トランプ次期大統領は、自身のSNSに投稿し、
「かつて偉大で力強かったUSスチールが外国企業に買収されることに私は完全に反対だ」。 「一連の税制優遇措置や関税政策によって、USスチールを再び強く偉大にする。速やかにやる」「私は買収計画を阻止する。買収者は注意することだ」」。と大統領として買収の実現を阻止すると警告した。
また、全米鉄鋼労組(USW)のマッコール会長は3日、トランプ次期米大統領が日本製鉄によるUSスチールの買収を阻止すると明言したことを歓迎する声明を出し、国内経済や安全保障上のリスクになるとして、「全員が未来に目を向けられるよう、今こそ買収を拒否する時だ」と訴えた。
これに対して、日本製鉄は3日、トランプ次期米大統領が同社によるUSスチール買収に反対する投稿をしたことを受け「買収はUSスチールを支え成長させるとともに、アメリカ産業界並びにアメリカ国内のサプライチェーンの強靭化、そしてアメリカの国家安全保障を強化するものと考えている」 とのコメントを出し、買収の意義を改めて強調し、さらに、USスチールの製鉄所などに計27億ドル(約4千億円)以上の投資を行う方針を重ねて表明した上で、USスチールの米国人従業員が米国の顧客に最先端の鉄鋼製品を提供するために日本製鉄の世界トップクラスの技術を導入し、雇用を守る」と約束した。
また、森高弘副会長兼副社長は、トランプ次期米大統領が阻止する考えを表明したUSスチール買収について、バイデン政権の間に正式な手続きにのっとって買収が承認されれば、トランプ氏でも覆せないなどとして年内の実現について改めて意欲を示した。と言う。石破総理のバイデン大統領への嘆願書が功を奏するであろうか。
日鐵の方が正論だが、アメリカは聞く耳を持たない。
さて、このブログの口絵写真は、USスチールのHPの冒頭のページである。
日本製鐵とUSスチールのロゴマークと社名を併記して
MOVING FORWARD TOGETHER AS THE
BEST STEELMAKER
WITH WORLD-LEADING CAPABILITES
と大書されている。次のページからは、両社の合併によって如何にUSスチールが甦るか明るい未来が展望されている。

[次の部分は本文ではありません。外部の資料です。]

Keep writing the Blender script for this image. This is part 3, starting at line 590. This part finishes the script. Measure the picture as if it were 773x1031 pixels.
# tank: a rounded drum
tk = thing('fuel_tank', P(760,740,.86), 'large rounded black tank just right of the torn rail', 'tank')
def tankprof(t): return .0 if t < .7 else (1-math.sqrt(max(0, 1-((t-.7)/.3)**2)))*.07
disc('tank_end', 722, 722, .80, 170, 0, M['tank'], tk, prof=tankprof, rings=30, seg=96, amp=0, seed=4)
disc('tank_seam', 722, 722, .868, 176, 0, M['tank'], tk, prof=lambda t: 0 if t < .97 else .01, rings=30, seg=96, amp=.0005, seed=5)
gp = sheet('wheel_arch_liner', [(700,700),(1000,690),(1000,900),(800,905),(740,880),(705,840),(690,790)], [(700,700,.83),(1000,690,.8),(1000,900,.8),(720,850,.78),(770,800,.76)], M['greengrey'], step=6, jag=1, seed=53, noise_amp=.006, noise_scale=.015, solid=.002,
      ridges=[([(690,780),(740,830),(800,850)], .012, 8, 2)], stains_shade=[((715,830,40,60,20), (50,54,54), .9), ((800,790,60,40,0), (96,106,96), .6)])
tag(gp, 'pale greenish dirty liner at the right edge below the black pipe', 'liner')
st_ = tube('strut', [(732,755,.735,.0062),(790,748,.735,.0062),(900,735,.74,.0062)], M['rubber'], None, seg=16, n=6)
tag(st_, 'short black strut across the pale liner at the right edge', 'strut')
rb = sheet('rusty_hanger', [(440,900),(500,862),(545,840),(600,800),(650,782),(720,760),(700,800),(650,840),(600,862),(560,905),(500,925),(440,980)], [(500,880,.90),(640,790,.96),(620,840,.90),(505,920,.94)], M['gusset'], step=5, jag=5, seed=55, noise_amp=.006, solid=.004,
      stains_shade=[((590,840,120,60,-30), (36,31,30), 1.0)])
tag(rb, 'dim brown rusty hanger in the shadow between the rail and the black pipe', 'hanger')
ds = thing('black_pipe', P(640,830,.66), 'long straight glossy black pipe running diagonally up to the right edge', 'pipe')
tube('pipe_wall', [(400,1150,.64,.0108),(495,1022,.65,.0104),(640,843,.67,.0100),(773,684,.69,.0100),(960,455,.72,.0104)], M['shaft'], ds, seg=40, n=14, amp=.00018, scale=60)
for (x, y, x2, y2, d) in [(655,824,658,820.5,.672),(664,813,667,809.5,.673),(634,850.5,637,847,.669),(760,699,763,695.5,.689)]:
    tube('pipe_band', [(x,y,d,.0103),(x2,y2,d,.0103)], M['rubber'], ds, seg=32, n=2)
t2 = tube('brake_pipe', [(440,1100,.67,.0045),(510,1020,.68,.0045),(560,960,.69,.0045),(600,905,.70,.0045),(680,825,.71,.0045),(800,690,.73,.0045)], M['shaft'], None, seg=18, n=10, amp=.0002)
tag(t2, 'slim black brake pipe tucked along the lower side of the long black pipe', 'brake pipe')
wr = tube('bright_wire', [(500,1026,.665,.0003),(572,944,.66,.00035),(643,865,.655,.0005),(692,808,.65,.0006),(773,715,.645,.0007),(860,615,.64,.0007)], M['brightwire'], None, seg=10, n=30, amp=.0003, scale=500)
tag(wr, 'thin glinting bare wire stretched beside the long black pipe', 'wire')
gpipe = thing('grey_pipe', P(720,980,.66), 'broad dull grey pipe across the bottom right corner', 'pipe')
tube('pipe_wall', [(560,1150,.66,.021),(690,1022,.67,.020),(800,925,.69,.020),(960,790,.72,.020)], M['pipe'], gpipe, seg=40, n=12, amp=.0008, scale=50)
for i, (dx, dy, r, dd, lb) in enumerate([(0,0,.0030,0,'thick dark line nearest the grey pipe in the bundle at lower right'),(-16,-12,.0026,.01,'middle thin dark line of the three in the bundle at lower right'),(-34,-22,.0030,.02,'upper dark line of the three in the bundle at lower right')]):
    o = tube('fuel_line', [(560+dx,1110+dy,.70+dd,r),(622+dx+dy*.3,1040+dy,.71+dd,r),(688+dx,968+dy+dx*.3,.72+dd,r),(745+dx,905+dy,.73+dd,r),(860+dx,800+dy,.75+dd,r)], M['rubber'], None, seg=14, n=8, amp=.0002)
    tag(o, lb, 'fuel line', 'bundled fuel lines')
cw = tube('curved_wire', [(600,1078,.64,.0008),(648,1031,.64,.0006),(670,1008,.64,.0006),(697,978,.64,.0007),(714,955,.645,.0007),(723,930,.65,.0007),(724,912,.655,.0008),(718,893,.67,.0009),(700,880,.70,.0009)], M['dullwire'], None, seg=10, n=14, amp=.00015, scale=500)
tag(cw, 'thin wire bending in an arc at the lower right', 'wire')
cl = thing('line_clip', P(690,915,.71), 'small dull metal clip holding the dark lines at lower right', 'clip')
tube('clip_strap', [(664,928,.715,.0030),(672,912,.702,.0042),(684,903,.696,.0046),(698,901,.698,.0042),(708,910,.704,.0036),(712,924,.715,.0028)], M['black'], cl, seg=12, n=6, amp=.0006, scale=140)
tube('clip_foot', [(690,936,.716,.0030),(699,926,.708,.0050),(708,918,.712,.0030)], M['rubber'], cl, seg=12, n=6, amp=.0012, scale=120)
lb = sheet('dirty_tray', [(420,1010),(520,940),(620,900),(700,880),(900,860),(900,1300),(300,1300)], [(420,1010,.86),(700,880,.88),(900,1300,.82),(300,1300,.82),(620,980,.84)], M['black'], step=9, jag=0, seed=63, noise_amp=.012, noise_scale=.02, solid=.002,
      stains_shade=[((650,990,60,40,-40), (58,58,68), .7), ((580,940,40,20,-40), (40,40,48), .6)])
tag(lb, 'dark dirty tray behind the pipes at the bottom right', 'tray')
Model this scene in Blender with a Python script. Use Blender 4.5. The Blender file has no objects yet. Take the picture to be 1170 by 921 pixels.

両社の合併決議はすでに完了済みで、その価値の重要さを、死ぬか生きるか、誰よりも、沈みつつあるUSスチールの経営者は、痛いほど熟知している筈なのである。
何も知らない部外者が、なぜ、茶々をいれ横車を押すのか。
トランプが言うように、USスチールは、「かつて偉大で力強かった」が、既に時代遅れの衰退企業で、「一連の税制優遇措置や関税政策によって、USスチールを再び強く偉大にする」など、アメリカの実力では、不可能である。
鯛は腐っても鯛、誇り高きヤンキー気質も分かるが、最先端を行く製鉄業のテクノロジーは遥かにアメリカを凌駕しており、自力再生に拘れば拘るほど墓穴を掘ることになる。
ラストベルトの衰退企業はその典型だが、アメリカのオールド製造工業が在来の業態で再興する可能性はゼロに等しい。
優良企業であったインテルやボーイングでさえ窮地に立つほど、技術革新や国際競争力の進化は激しく、一たび経営に失敗すれば一気に命運が傾く。レッドオーシャンの世界で、後塵を拝しているような企業には明日がない。
いずれにしろ、トランプが日本製鐵の買収を妨げてUSスチール再生の千載一遇のチャンスを失すれば、USスチールの更なる落日は明白となり、外資参入に対するトランプ政策の晩鐘となろう。
「MAGA」が、アメリカの衰退を加速する。